July 2011
By: Oscar Wei, Senior Research Analyst and Robert Kleinhenz, Deputy Chief Economist
California sales of existing detached homes increased 1.2 percent on a month-to-month basis from 471,840 homes in May 2011 to 477,710 in June, but dropped by 3.6 percent on a year-to-year basis from 495,780 homes in June 2010. The statewide median home price was $295,300 in June, an increase of 1 percent from the previous month, but a decrease of 5.9 percent from June 2010. Despite a weaker performance in terms of closed sales compared to last June, pending home sales rose for the second consecutive month in June, suggesting an improvement in sales activity in the next couple months. In fact, sales during the second half of the year should match or exceed last year’s sales on a year-to-year basis.
Indicators such as the unsold inventory index and pending home sales offer a preview of future market conditions based on the actual number of homes for sale or having sold. As for the direction of future home prices, one indicator to consider is the sales-to-list price ratio (SL ratio), measured as the ratio between the final sale price of a property relative to its original list or asking price. It is also an indicator of how much negotiation power buyers and sellers have in the home buying process.

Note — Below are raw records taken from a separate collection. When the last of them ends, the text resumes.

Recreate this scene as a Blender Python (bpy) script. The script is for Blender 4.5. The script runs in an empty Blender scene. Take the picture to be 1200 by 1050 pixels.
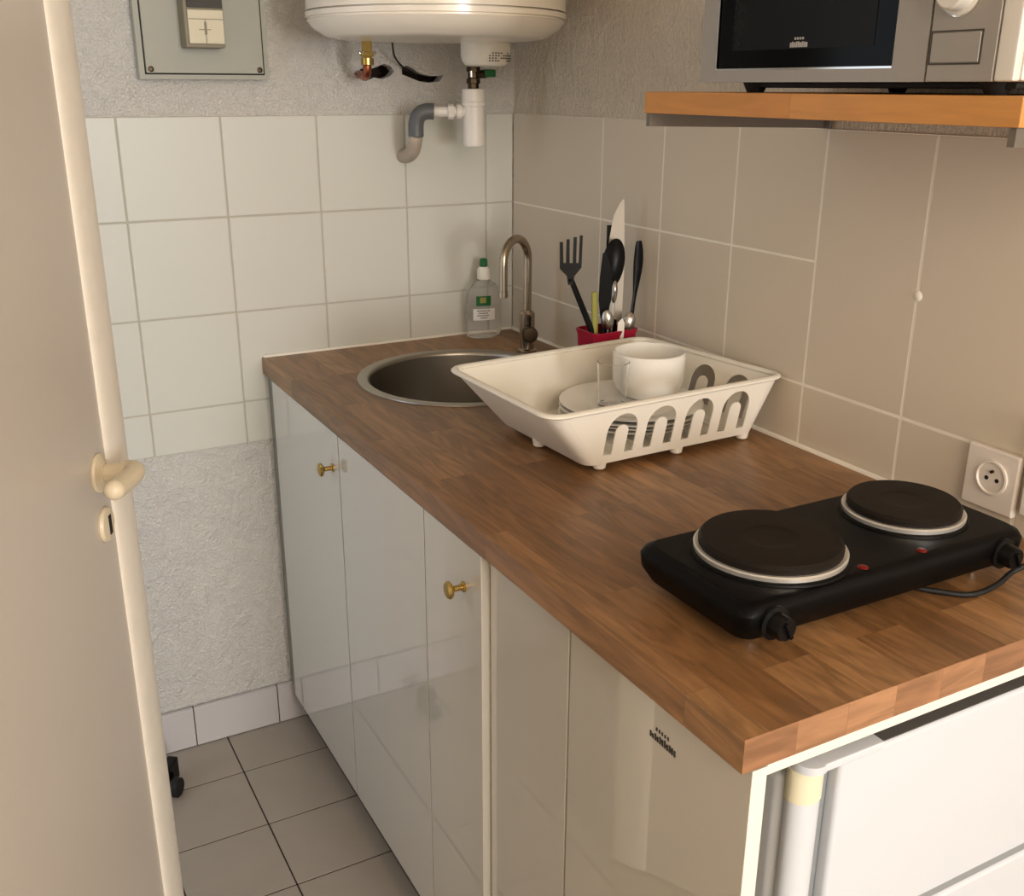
import bpy, bmesh, math, random
from mathutils import Vector, Matrix
random.seed(4)
PI = math.pi
COL = bpy.context.scene.collection

# ------------------------------------------------------------------ materials
def new_mat(name):
    m = bpy.data.materials.new(name); m.use_nodes = True
    nt = m.node_tree
    return m, nt, nt.nodes['Principled BSDF'], nt.nodes, nt.links

def srgb(r, g, b):
    f = lambda c: (c/255/12.92) if c/255 <= .04045 else ((c/255+.055)/1.055)**2.4
    return (f(r), f(g), f(b), 1)

def mat(name, col, rough=.5, metal=0, spec=.5, noise=0, nscale=30, bump=0, bscale=60, coat=0, trans=0, ior=1.45, emit=None, alpha=1, rnoise=0):
    m, nt, b, N, L = new_mat(name)
    b.inputs['Base Color'].default_value = col
    b.inputs['Roughness'].default_value = rough
    b.inputs['Metallic'].default_value = metal
    b.inputs['Specular IOR Level'].default_value = spec
    b.inputs['IOR'].default_value = ior
    b.inputs['Transmission Weight'].default_value = trans
    b.inputs['Coat Weight'].default_value = coat
    b.inputs['Coat Roughness'].default_value = .05
    b.inputs['Alpha'].default_value = alpha
    tc = N.new('ShaderNodeTexCoord')
    if noise or rnoise:
        n = N.new('ShaderNodeTexNoise'); n.inputs['Scale'].default_value = nscale; n.inputs['Detail'].default_value = 4
        L.new(tc.outputs['Object'], n.inputs['Vector'])
        if noise:
            mx = N.new('ShaderNodeMix'); mx.data_type = 'RGBA'
            mx.inputs[6].default_value = tuple(c*(1-noise) for c in col[:3])+(1,)
            mx.inputs[7].default_value = tuple(min(1, c*(1+noise)) for c in col[:3])+(1,)
            L.new(n.outputs['Fac'], mx.inputs[0]); L.new(mx.outputs[2], b.inputs['Base Color'])
        if rnoise:
            mr = N.new('ShaderNodeMapRange'); mr.inputs[3].default_value = rough-rnoise; mr.inputs[4].default_value = rough+rnoise
            L.new(n.outputs['Fac'], mr.inputs[0]); L.new(mr.outputs[0], b.inputs['Roughness'])
    if bump:
        n2 = N.new('ShaderNodeTexNoise'); n2.inputs['Scale'].default_value = bscale; n2.inputs['Detail'].default_value = 5
        L.new(tc.outputs['Object'], n2.inputs['Vector'])
        bp = N.new('ShaderNodeBump'); bp.inputs['Strength'].default_value = 1; bp.inputs['Distance'].default_value = bump
        L.new(n2.outputs['Fac'], bp.inputs['Height']); L.new(bp.outputs[0], b.inputs['Normal'])
    return m

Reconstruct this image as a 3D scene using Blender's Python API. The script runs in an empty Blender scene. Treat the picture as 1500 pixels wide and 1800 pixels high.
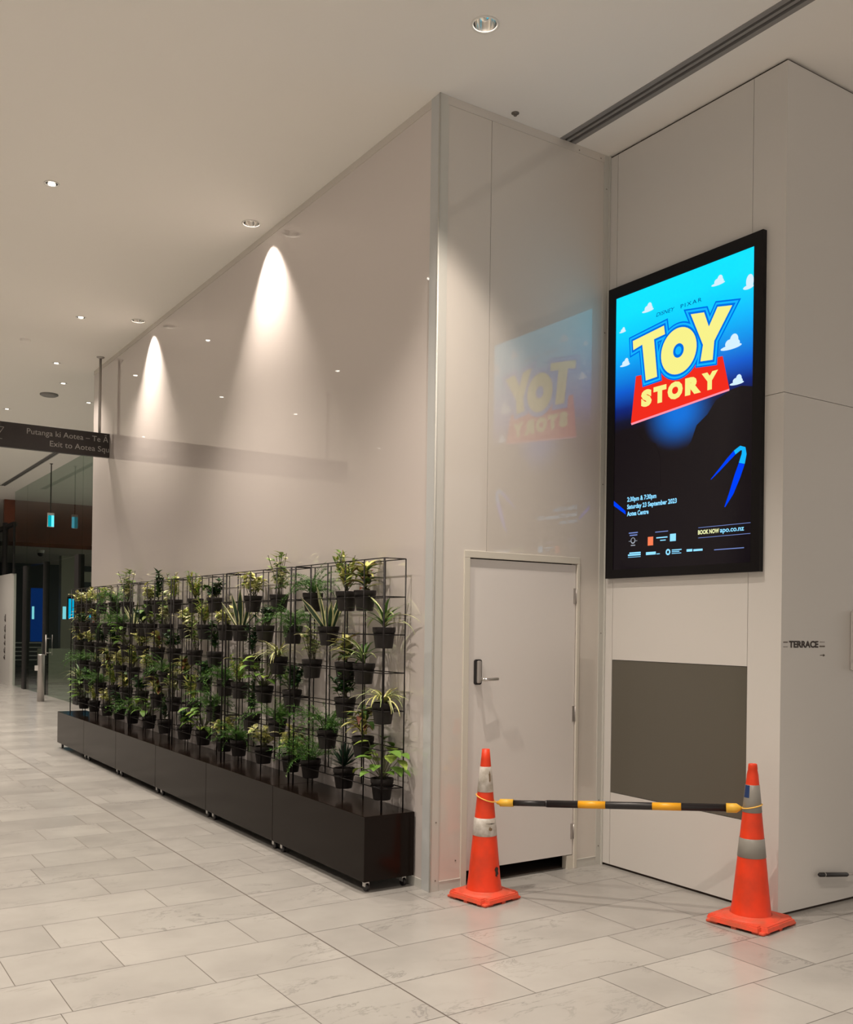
import bpy, bmesh, math, random
from mathutils import Vector, Matrix, geometry
R = math.radians
D = bpy.data
COL = bpy.context.scene.collection
random.seed(7)

# ---------------------------------------------------------------- camera, world, exposure
H = 4.675                        # ceiling height
LX = 1.353                       # plane of the screen wall
LY = -1.373                      # plane of the wall that carries the restaurant sign
cam_d = D.cameras.new('camera'); cam = D.objects.new('camera', cam_d); COL.objects.link(cam)
yaw, pitch, roll = 0.5818, 0.0033, 0.0134
F = Vector((math.sin(yaw)*math.cos(pitch), math.cos(yaw)*math.cos(pitch), math.sin(pitch)))
r0 = Vector((math.cos(yaw), -math.sin(yaw), 0)); u0 = r0.cross(F)
RX = r0*math.cos(roll) + u0*math.sin(roll); UX = u0*math.cos(roll) - r0*math.sin(roll)
m = Matrix((RX, UX, -F)).transposed().to_4x4(); m.translation = Vector((-3.1565, -4.7101, 1.55))
cam.matrix_world = m
cam_d.sensor_fit = 'HORIZONTAL'; cam_d.sensor_width = 36
cam_d.lens = 1705.4/1500*36
cam_d.shift_x = (750-747.6)/1500; cam_d.shift_y = (1096-900)/1500
cam_d.clip_start = 0.05; cam_d.clip_end = 200
sc = bpy.context.scene
sc.camera = cam
sc.view_settings.view_transform = 'Standard'; sc.view_settings.look = 'None'
sc.view_settings.gamma = 1; sc.view_settings.use_curve_mapping = False
sc.view_settings.exposure = 0.24
WARM = (1.0, 0.885, 0.765)
wd = D.worlds.new('world'); sc.world = wd; wd.use_nodes = True
wd.node_tree.nodes['Background'].inputs[0].default_value = (0.92, 0.82, 0.72, 1)
wd.node_tree.nodes['Background'].inputs[1].default_value = 0.60
SPOT_W = 300.0                    # narrow wall washers
WIDE_W = 295.0                    # general downlights
try:
    sc.cycles.use_denoising = True
    sc.cycles.max_bounces = 8
    sc.cycles.sample_clamp_indirect = 4
except Exception:
    pass

# ---------------------------------------------------------------- helpers
def tag(o, label=None, cat=None, group=None, kind=None):
    if label: o['label'] = label
    if cat: o['category'] = cat
    if group: o['group'] = group
    if kind: o['kind'] = kind
    return o

def empty(name, loc, rz=0, label=None, cat=None, group=None):
    o = D.objects.new(name, None); COL.objects.link(o)
    o.location = loc; o.rotation_euler = (0, 0, rz); o.empty_display_size = .1
    return tag(o, label, cat, group)

class MB:
    """collects geometry; build() links it as one mesh object"""
    def __init__(s): s.v = []; s.f = []; s.m = []; s.sm = []
    def face(s, idx, m=0, sm=False): s.f.append(idx); s.m.append(m); s.sm.append(sm)
    def poly(s, pts, m=0):
        n = len(s.v); s.v += [tuple(p) for p in pts]; s.face(list(range(n, n+len(pts))), m)
    def box(s, a, b, m=0, bev=0):
        if bev > 0:
            bm = bmesh.new()
            bmesh.ops.create_cube(bm, size=1)
            for v in bm.verts:
                v.co = Vector([(a[i]+b[i])/2 + v.co[i]*(b[i]-a[i]) for i in range(3)])
            bmesh.ops.bevel(bm, geom=bm.edges[:], offset=bev, segments=2, affect='EDGES', profile=.5)
            s.bm(bm, m); return
        x0, y0, z0 = a; x1, y1, z1 = b; n = len(s.v)
        s.v += [(x0,y0,z0),(x1,y0,z0),(x1,y1,z0),(x0,y1,z0),(x0,y0,z1),(x1,y0,z1),(x1,y1,z1),(x0,y1,z1)]
        for q in ((0,3,2,1),(4,5,6,7),(0,1,5,4),(1,2,6,5),(2,3,7,6),(3,0,4,7)): s.face([n+i for i in q], m)
    def bm(s, bm, m=0, sm=False):
        n = len(s.v); bm.verts.index_update()
        s.v += [tuple(v.co) for v in bm.verts]
        for f in bm.faces: s.face([n+v.index for v in f.verts], m, sm)
        bm.free()
    def tube(s, pts, r, seg=8, m=0, cap=True, close=False):
        pts = [Vector(p) for p in pts]; N = len(pts); n0 = len(s.v)
        rr = r if isinstance(r, (list, tuple)) else [r]*N
        prev = None
        for i, p in enumerate(pts):
            if close: t = pts[(i+1) % N] - pts[i-1]
            else: t = pts[min(i+1, N-1)] - pts[max(i-1, 0)]
            t.normalize()
            if prev is None:
                a = Vector((0,0,1)) if abs(t.z) < .9 else Vector((1,0,0))
                x = t.cross(a).normalized()
            else:
                x = (prev - t*prev.dot(t)).normalized()
            prev = x; y = t.cross(x)
            for k in range(seg):
                th = 2*math.pi*k/seg
                s.v.append(tuple(p + x*math.cos(th)*rr[i] + y*math.sin(th)*rr[i]))
        for i in range(N if close else N-1):
            j = (i+1) % N
            for k in range(seg):
                k2 = (k+1) % seg
                s.face([n0+i*seg+k, n0+i*seg+k2, n0+j*seg+k2, n0+j*seg+k], m, True)
        if cap and not close:
            s.face([n0+k for k in reversed(range(seg))], m); s.face([n0+(N-1)*seg+k for k in range(seg)], m)
    def lathe(s, prof, seg=32, m=0, c=(0,0,0), cap=False, sm=True):
        n0 = len(s.v); N = len(prof)
        for (r, z) in prof:
            for k in range(seg):
                th = 2*math.pi*k/seg
                s.v.append((c[0]+r*math.cos(th), c[1]+r*math.sin(th), c[2]+z))
        for i in range(N-1):
            for k in range(seg):
                k2 = (k+1) % seg
                s.face([n0+i*seg+k, n0+i*seg+k2, n0+(i+1)*seg+k2, n0+(i+1)*seg+k], m, sm)
        if cap:
            s.face([n0+k for k in reversed(range(seg))], m); s.face([n0+(N-1)*seg+k for k in range(seg)], m)
    def build(s, name, mats, parent=None, world=False):
        me = D.meshes.new(name)
        off = Vector(parent.location) if (parent is not None and world) else Vector((0,0,0))
        me.from_pydata([tuple(Vector(v)-off) for v in s.v], [], s.f)
        if not isinstance(mats, (list, tuple)): mats = [mats]
        for mt in mats: me.materials.append(mt)
        me.polygons.foreach_set('material_index', s.m)
        me.polygons.foreach_set('use_smooth', s.sm)
        me.update()
        o = D.objects.new(name, me); COL.objects.link(o)
        if parent is not None: o.parent = parent
        return o

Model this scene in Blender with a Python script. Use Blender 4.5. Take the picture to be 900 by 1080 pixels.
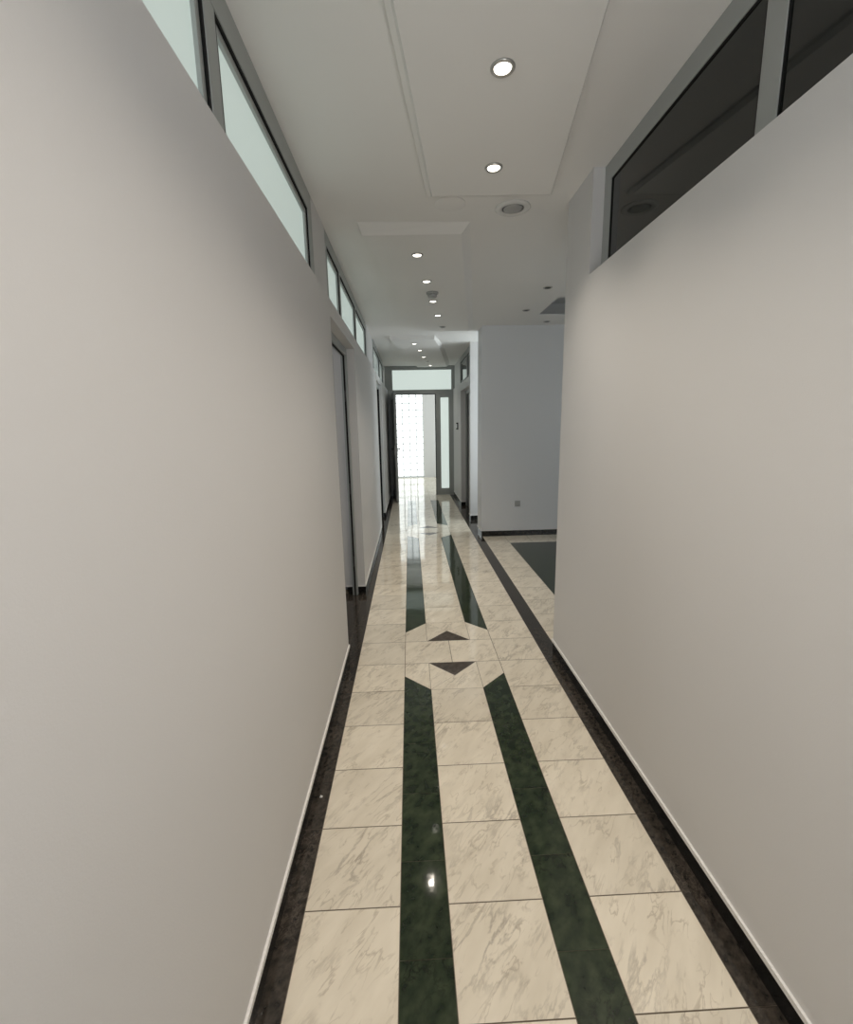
import bpy, bmesh, math, random
from mathutils import Vector, Matrix
random.seed(7)
S = bpy.context.scene
for o in list(bpy.data.objects):
    bpy.data.objects.remove(o, do_unlink=True)
COL = S.collection
R = math.radians

# ------------------------------------------------------------------ camera
F_PX, PITCH, YAW, ROLL = 477.0, R(10.876), R(1.901), R(-1.132)
cam = bpy.data.cameras.new('camera')
cam.sensor_fit = 'HORIZONTAL'; cam.sensor_width = 36.0
cam.lens = F_PX / 900.0 * 36.0
cam.clip_start = 0.02
co = bpy.data.objects.new('camera', cam); COL.objects.link(co); S.camera = co
fw = Vector((math.sin(YAW)*math.cos(PITCH), math.cos(YAW)*math.cos(PITCH), -math.sin(PITCH)))
rt = Vector((math.cos(YAW), -math.sin(YAW), 0)); up = rt.cross(fw)
r2 = math.cos(ROLL)*rt + math.sin(ROLL)*up
u2 = -math.sin(ROLL)*rt + math.cos(ROLL)*up
M = Matrix((r2, u2, -fw)).transposed().to_4x4(); M.translation = (0, 0, 1.5)
co.matrix_world = M

# ------------------------------------------------------------------ world, light, exposure
S.view_settings.view_transform = 'Standard'; S.view_settings.look = 'None'
S.view_settings.gamma = 1.0; S.view_settings.use_curve_mapping = False
S.view_settings.exposure = 0.20
w = bpy.data.worlds.new('world'); S.world = w; w.use_nodes = True
w.node_tree.nodes['Background'].inputs[0].default_value = (0.80, 0.88, 1.0, 1)
w.node_tree.nodes['Background'].inputs[1].default_value = 0.25

def area(name, loc, rot, sx, sy, energy, color, spread=180):
    l = bpy.data.lights.new(name, 'AREA'); l.shape = 'RECTANGLE'; l.size = sx; l.size_y = sy
    l.energy = energy; l.color = color; l.spread = R(spread)
    o = bpy.data.objects.new(name, l); COL.objects.link(o); o.location = loc; o.rotation_euler = rot
    return o
DAY = (0.90, 0.98, 1.0)
# daylight of the niche window; end room and rear areas are added unseen fills
area('end_room_fill', (2.10, 11.6, 1.5), (0, R(90), 0), 2.2, 2.4, 36, DAY)
area('niche_daylight', (1.95, 6.68, 1.5), (0, R(90), 0), 2.2, 0.6, 14, DAY)
area('rear_bounce_fill', (0.44, -1.75, 1.30), (R(166), 0, R(-10)), 0.8, 1.2, 32, (0.96, 0.97, 1.0))

area('side_room_fill', (-1.93, 3.66, 1.45), (0, R(-90), 0), 2.0, 0.42, 5, (0.96, 0.98, 1.0))  # unseen lamp added to brighten the end of the right wall
area('lobby_fill', (2.9, 2.82, 1.5), (R(90), 0, 0), 1.8, 1.8, 11, (0.88, 0.95, 1.0))  # unseen fill added to brighten the back wall of the lobby

SPOT_W, SPOT_COL = 23.0, (1.0, 0.89, 0.76)

# ------------------------------------------------------------------ node helpers
def mat(name):
    m = bpy.data.materials.new(name); m.use_nodes = True
    return m, m.node_tree.nodes, m.node_tree.links, m.node_tree.nodes['Principled BSDF']
def plain(name, col, rough=0.5, metal=0.0, bump=0.0, bscale=200, spec=0.5, vary=0.0):
    m, n, l, b = mat(name)
    b.inputs['Roughness'].default_value = rough; b.inputs['Metallic'].default_value = metal
    b.inputs['Specular IOR Level'].default_value = spec
    tc = n.new('ShaderNodeTexCoord')
    nz = n.new('ShaderNodeTexNoise'); nz.inputs['Scale'].default_value = bscale; nz.inputs['Detail'].default_value = 3
    l.new(tc.outputs['Object'], nz.inputs['Vector'])
    if bump:
        bp = n.new('ShaderNodeBump'); bp.inputs['Strength'].default_value = bump; bp.inputs['Distance'].default_value = 0.002
        l.new(nz.outputs['Fac'], bp.inputs['Height']); l.new(bp.outputs['Normal'], b.inputs['Normal'])
    n2 = n.new('ShaderNodeTexNoise'); n2.inputs['Scale'].default_value = 2.5
    l.new(tc.outputs['Object'], n2.inputs['Vector'])
    mx = n.new('ShaderNodeMix'); mx.data_type = 'RGBA'
    mx.inputs['A'].default_value = tuple(c*(1-vary) for c in col)+(1,); mx.inputs['B'].default_value = tuple(min(1, c*(1+vary)) for c in col)+(1,)
    l.new(n2.outputs['Fac'], mx.inputs['Factor']); l.new(mx.outputs['Result'], b.inputs['Base Color'])
    return m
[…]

In the mid-2000, when inventories were lean, multiple offers were common, and properties were flying off the shelf in a matter of days, buyers and sellers alike knew they needed to move quickly to consummate a transaction. Buyers had zero negotiation power, and the average statewide SL ratios in 2004 and 2005 were near 100 percent, an implication that many properties were purchased at or above sellers’ asking price.
As the market shifted to a lower gear in late 2005, sellers were still hoping to sell their home at a premium while buyers realized they had more bargaining power to ask for better deals. Throughout 2006 and 2007 the SL ratio declined as the psychologies of buyers and sellers drifted apart. The ratio continued its free fall in 2008 - dropping below 90 percent at one point, when the statewide median price declined
more than a third from the previous year. The median price finally hit bottom in early 2009, at which point home sellers became more realistic about market conditions and set their list price closer to the prevailing market value. The SL ratio started climbing back up in 2009 and edged up again in 2010 as home buyers took advantage of the tax incentives.
The SL ratio was relatively weak in the first half of 2011 when compared to that of the same time of 2010. It started declining since the beginning of 2010 and had continued its downward trend through Feb 2011 when it bottomed out at 93.5 percent. The ratio has bounced back since then, hitting at 94.6% in June, an increase from 94.3% in May, but a decline from 97.4% in June a year ago.
SL ratios vary between price ranges. Among the different price segments, high-end homes (homes priced at $1 million or more) had the lowest ratio in June, while sales in the middle tier ($500k to $999k) had the highest. This implies that the sellers at the high end were more flexible with their asking prices, and were more willing to concede in order to complete the sale transaction. The high proportion of distressed sales with prices already set below market value in the lower price segments could also explain why sellers in these price segments were less willing to lower their asking price.